U.S. courts established a bail system allowing defendants to pay for their release ahead of trial, and if they didn’t show up, they would forfeit what they paid. Since many couldn’t afford the full bail, bail bonds were established.

The bail bonds person had the power to recapture a defendant who skipped town, but the frontier made it easy for them to stay on the run. “To combat this possibility, bail bonds persons began to rely on the bounty hunters to track down defendants who skipped bail,” states the report. “Bounty hunters were regarded by the courts as agents of the bonds person and therefore, had the same legal authority to recapture the defendant.”

This work has become more colorful in modern times.

Bernstein pulls out a box with a Santa costume. “We dress up as different people: floral companies, UPS, Con Eds. I can do Bozo the clown, [and the]Easter bunny. … I’m Santa too during Christmas time, wouldn’t you let Santa in your house?

Although Bernstein keeps a light heart, the work isn’t easy. “The untrained people are the ones who get hurt, maimed, or killed,” he says. This is why his academy makes training and teamwork their first priorities.

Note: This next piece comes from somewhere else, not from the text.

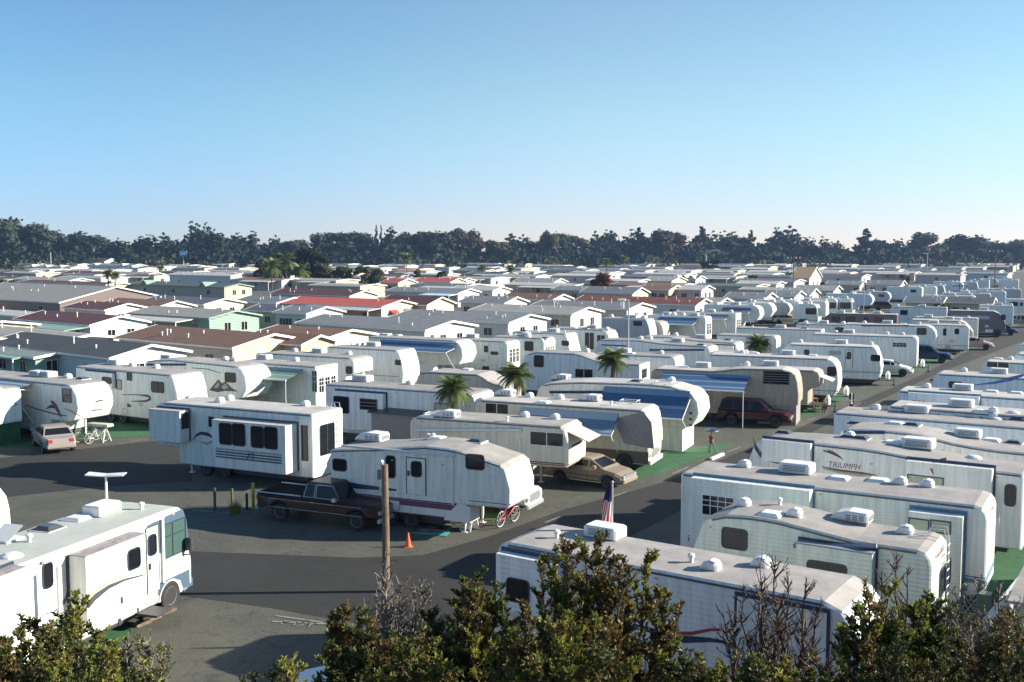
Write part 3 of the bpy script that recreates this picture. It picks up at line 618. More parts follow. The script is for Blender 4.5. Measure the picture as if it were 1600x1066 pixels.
a, b, zb, zt = m1.rect(386, 706, 396, 718, .95); q = MB(); q.tube([(a, -m1.W/2-.96, zb), (a+.2, -m1.W/2-.96, zt), (a+.1, -m1.W/2-.96, (zb+zt)/2), (b, -m1.W/2-.96, zt-.05), (b-.05, -m1.W/2-.96, zb)], .02, 4); obj('lettering', q, 'steel', sl1)
m1.slide(233, 642, 281, 690, .7, 'gutter', top='roofw', wins=[])
window_tree(m1.sl, 0, 0, .42, .75, 0, 'bar', base=(m1.side(281, 660, .7)[0]+.003, -m1.W/2-.35, m1.side(281, 656, .7)[1]-.1), rz=math.pi/2)
m1.ribbon([(302, 687, 1), (306, 681, 4), (314, 677, 5), (326, 679, 6), (333, 684, 3)], 'navy').ribbon([(312, 690, 1), (324, 694, 4), (333, 689, 3)], 'greygr')
m1.win((472, 666, 480, 719, 'bar'), (449, 667, 458, 701, 'bar'), (327, 652, 333, 666, 'bar')).ewin((500, 663, 522, 709, 'dark')).ladder()
for pz, w in ((653, 3), (657, 1.5)): y0, z0 = m1.end(508, pz); q = MB(); q.box(m1.L/2+.001, m1.L/2+.006, y0-.35, y0+.35, z0-.02*w, z0+.02*w); obj('lettering', q, 'greygr', m1.t)
m1.vent((296, 621), (343, 629), (364, 624), (478, 634))
m2 = RV('white fifth wheel with plum lower band, its tall front cap in full sun', (798, 728), 3.0, xl=515, vp=-3000, W=2.45, skin='white', left='flat', right='capsharp', group=GM, name='fifth_wheel_trailer', zf=.62,
        humps=[(0, 0), (.28, .22), (.55, .48), (.72, .44), (.88, .12), (1, 0)])
m2.win((521, 718, 541, 735), (604, 713, 617, 746), (729, 711, 756, 733)).door(636, 716, 665, 772, (.28, .10, .78, .5))
m2.band(.95, 1.18, 'plum', .0, .78).band(1.19, 1.24, 'navy', 0, .78).band(1.42, 1.45, 'charcoal', .78, .98)
m2.ribbon([(515, 752, 10), (560, 760, 8), (620, 766, 3)], 'navy')
m2.ac((622, 677), kind='rounded', sc=1.15).vent((708, 678, 'flat'), (680, 686, 'pipe'), (676, 685, 'pipe'), (756, 687, 'dark'), (565, 683, 'rack'), (537, 688, 'rack'), (597, 680, 'pod'))
q = MB(); x0, z0 = m2.side(708, 713); _, z1 = m2.side(708, 790); q.box(x0-.03, x0+.03, -m2.W/2-.06, -m2.W/2-.003, z1, z0); q.tube([(x0-5.2, -m2.W/2-.08, z0+.05), (x0+.1, -m2.W/2-.08, z0+.05)], .05); obj('awning', q, 'plastic', m2.t)
q = MB(); p = [m2.side(x, y) for x, y in ((726, 769), (727, 800), (761, 800), (763, 770))]
q.prism([(-.55, 0), (.62, .0), (.62, .62), (.1, .78), (-.55, .1)], -.02, .9, .01); obj('propane_cover', q, 'plastic', m2.t, (m2.L/2-2.35, -m2.W/2-.1, .55))
m3 = RV('cream fifth wheel with pink pinstripe and raised window visor on its nose', (890, 668), 3.2, xl=640, vp=-3200, W=2.45, skin='cream', left='round', right='capsharp', group=GM, name='fifth_wheel_trailer')
m3.band(1.42, 1.47, 'navy', .3, .97).band(1.33, 1.39, 'red', .3, .97).win((829, 676, 880, 696, 'split')).ac((700, 652), kind='rounded').vent((823, 650), (866, 655), (680, 651, 'rack'), (650, 658, 'flat'), (790, 660, 'pipe'))
m3.rolled(650, 815, 672, 'plastic')
q = MB(); q.box(0, 1.15, -.95, .95, -.02, .03); o = obj('visor', q, 'cream', m3.t, (m3.L/2-.25, 0, 2.95), rot=(0, R(22), 0))
q = MB(); q.add([(m3.L/2-.05, -.8, 2.2), (m3.L/2-.05, .8, 2.2), (m3.L/2-.2, .8, 2.75), (m3.L/2-.2, -.8, 2.75)], [(0, 1, 2, 3)]); obj('pane', q, 'glass', m3.t, (.03, 0, 0))
m4 = RV('motorhome with a beige cover over its windscreen and a striped awning', (1014, 642), 3.25, xl=741, vp=-3000, W=2.5, skin='cream', roofm='roofw', left='round', right='nose', group=GM, name='motorhome', cat='motorhome', zf=.42, wheels=(.2, .87))
m4.patch([(958, 655), (1005, 643), (1018, 660), (1022, 702), (975, 693)], 'tarp', 'windscreen_cover'); m4.band(.46, 1.10, 'brownpanel', .3, 1.0, 'painted_panel')
q = MB(); L2 = m4.L/2; v = []
for z, xx in ((1.35, .05), (1.9, .05), (2.4, -.01), (2.95, -.12)): v += [(L2+xx, -m4.W/2+.02, z), (L2+xx+.02, 0, z), (L2+xx, m4.W/2-.02, z)]
q.add(v, [(3*i+k, 3*i+1+k, 3*i+4+k, 3*i+3+k) for i in range(3) for k in range(2)]); obj('windscreen_cover', q, 'windcover', m4.t)
for k in range(4): q = MB(); q.lathe([(.05+.03*(k % 2), 0), (.02, .02)], 6, 'x', (L2+.06, .25+.16*k-.2, 1.55+.13*k)); obj('ornament', q, 'red', m4.t)
q = MB(); q.box(L2-.1, L2+.10, -1.15, 1.15, .42, .62); obj('bumper', q, 'plastic', m4.t)
for y in (-.85, .85): q = MB(); q.rbox(L2-.05, L2+.04, y-.22, y+.22, .8, 1.0, .02); obj('headlight', q, 'rim', m4.t)
q = MB(); q.box(L2-.02, L2+.02, -.5, .5, .7, 1.1); obj('radiator_grille', q, 'grille', m4.t)
m4.win((759, 631, 794, 646, 'split')).awning(815, 966, 646, 681, 'awning_pale', out=1.2).ac((804, 614), (930, 624), kind='rounded').vent((832, 619), (874, 624), (848, 630, 'flat'), (985, 630, 'rack'), (955, 634, 'pipe'))
m5 = RV('white fifth wheel under a bright blue awning with white pin-box skirt', (1093, 611), 3.55, xl=832, vp=-2800, W=2.5, skin='white', roofm='roofw', left='slant', right='cap', group=GM, name='fifth_wheel_trailer', humps=[(0, -.15), (.3, .12), (.7, .22), (.9, .12), (1, 0)])
m5.awning(945, 1079, 611, 656, 'awning_blue', out=1.7).rolled(859, 943, 613, 'navy').ac((878, 593), kind='rounded').vent((1053, 594), (994, 597, 'dark'), (985, 623, 'rack'))
q = MB(); q.box(m5.L/2-2.75, m5.L/2-.95, -m5.W/2+.02, m5.W/2-.02, .02, 1.42); obj('skirt', q, 'smooth', m5.t)
for k in range(3): y0, z0 = m5.side(1079, 665+k*8); q = MB(); q.box(m5.side(1079, 665)[0]-.08, m5.side(1079, 665)[0]+.08, -m5.W/2-.03, -m5.W/2-.003, 1.5+k*.35, 1.62+k*.35); obj('hatch', q, 'steel', m5.t)
m6 = RV('tan fifth wheel with a slatted side window and long blue awning', (1249, 586), 3.35, xl=1017, vp=-3400, W=2.5, skin='tan', roofm='roofw', left='round', right='capsharp', group=GM, name='fifth_wheel_trailer', humps=[(0, 0), (.45, 0), (.6, .25), (.9, .3), (1, .12)])
m6.win((1193, 581, 1233, 600, 'slat')).awning(1037, 1171, 587, 612, 'awning_blue', out=2.4, arms='post').ac((1100, 573), (1212, 566)).vent((1168, 570), (1178, 562, 'open'), (1070, 574, 'flat'))
q = MB(); q.box(m6.L/2-2.6, m6.L/2-.15, -m6.W/2+.03, m6.W/2-.03, .01, 1.3); obj('skirt', q, 'taupe', m6.t)
m7 = RV('small tan camper with an open window visor behind the tan fifth wheel', (1281, 580), 3.0, xl=1190, vp=-3000, W=2.3, skin='tan', roofm='roofw', left='round', right='brow', group=GM, name='camper', cat='camper')
q = MB(); q.box(0, .9, -.9, .9, -.02, .03); obj('visor', q, 'cream', m7.t, (m7.L/2-.02, 0, 2.55), rot=(0, R(20), 0)); m7.tanks()
m8 = RV('white trailer with rounded nose and a square side window near it', (1311, 562), 3.3, xl=1107, vp=-3000, W=2.5, skin='smooth', roofm='roofw', left='flat', right='biground', group=GM)
m8.win((1293, 574, 1306, 587)).ac((1239, 550)).vent((1165, 549), (1180, 552, 'flat'), (1270, 556, 'flat')).band(.9, .94, 'navy').tanks()
m9 = RV('grey green trailer with teal pinstripes and propane tanks at its nose', (1378, 543), 3.3, xl=1227, vp=-3000, W=2.5, skin='greenish', roofm='roofw', left='round', right='slant', group=GM)
m9.win((1257, 547, 1264, 555, 'bar'), (1295, 548, 1314, 555, 'blind'), (1361, 555, 1375, 564)).door(1321, 547, 1332, 575).band(1.1, 1.15, 'teal').band(1.2, 1.23, 'teal').ac((1319, 534)).vent((1236, 535), (1252, 534), (1362, 537)).tanks()
m10 = RV('long white trailer with a small-paned bow window beside a parked blue car', (1434, 527), 3.35, xl=1264, vp=-3000, W=2.5, skin='smooth', roofm='roofw', left='round', right='round', group=GM)
m10.win((1395, 536, 1416, 542, 'muntin')).ac((1329, 519)).vent((1307, 519), (1388, 520), (1412, 520)).tanks()
m11 = RV('white fifth wheel with dark side window and a stilted front overhang', (1464, 510), 3.45, xl=1320, vp=-3000, W=2.5, skin='smooth', roofm='roofw', left='flat', right='cap', group=GM, name='fifth_wheel_trailer')
m11.win((1433, 513, 1447, 523)).ac((1391, 502)).vent((1350, 505), (1438, 504), (1412, 505, 'flat')).rolled(1346, 1420, 509, 'charcoal')
m12 = RV('white trailer with a narrow door window beside the stilted fifth wheel', (1515, 509), 3.2, xl=1440, vp=-3000, W=2.5, skin='smooth', roofm='roofw', left='flat', right='round', group=GM)
m12.win((1474, 514, 1478, 524, 'bar'), (1492, 514, 1498, 522)).ac((1460, 503)).vent((1497, 506)).band(.95, 1.0, 'charcoal')
m13 = RV('cream motorhome with a sloping nose seen behind the door-windowed trailer', (1522, 502), 3.1, xl=1424, vp=-3000, W=2.4, skin='cream', roofm='roofw', left='flat', right='bus', group=GM, name='motorhome', cat='motorhome', wheels=(.2, .85))
m13.ac((1484, 497)).vent((1500, 500))
m14 = RV('white trailer with a raised bunk visor beside the dark motorhome', (1529, 498), 3.0, xl=1430, vp=-3000, W=2.4, skin='white', roofm='roofw', left='flat', right='flat', group=GM); m14.vent((1512, 497)); m14.ac((1450, 496))
m15 = RV('dark maroon and blue motorhome with a rolled awning above a blue van', (1573, 487), 3.4, xl=1480, vp=-3000, W=2.5, skin='darkbus', roofm='roofw', left='round', right='bus', group=GM, name='motorhome', cat='motorhome', wheels=(.2, .85))
m15.band(2.35, 2.75, 'awning_pale', .1, .72, 'awning').win((1564, 492, 1571, 500)).ac((1537, 482)).vent((1512, 484))
m16 = RV('white fifth wheel with a long dark window above a grey pickup', (1610, 468), 3.5, xl=1572, vp=-3000, W=2.5, skin='smooth', roofm='roofw', left='flat', right='cap', group=GM, name='fifth_wheel_trailer', simple=True); m16.win((1578, 472, 1590, 478), (1594, 473, 1598, 478))
m17 = RV('white trailer with a narrow lit end beyond the dark motorhome', (1584, 478), 3.3, xl=1530, vp=-3000, W=2.5, skin='white', roofm='roofw', left='flat', right='flat', group=GM, simple=True); m17.rooftop(5)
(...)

The pay is good—up to $250,000 a year for those who are dedicated—but for some, it’s about more than just a nice paycheck.

“You’re hunting fugitives for profit … who are out there committing more atrocities and killing lives. We’re there, as a cure, to make sure they don’t do it again,” Bernstein says.

“It can be a scary, dangerous job because you never know what’s on the other side of the door when you go hit it,” he says. “You have to expect the unexpected. You have to be on your toes 24/7.”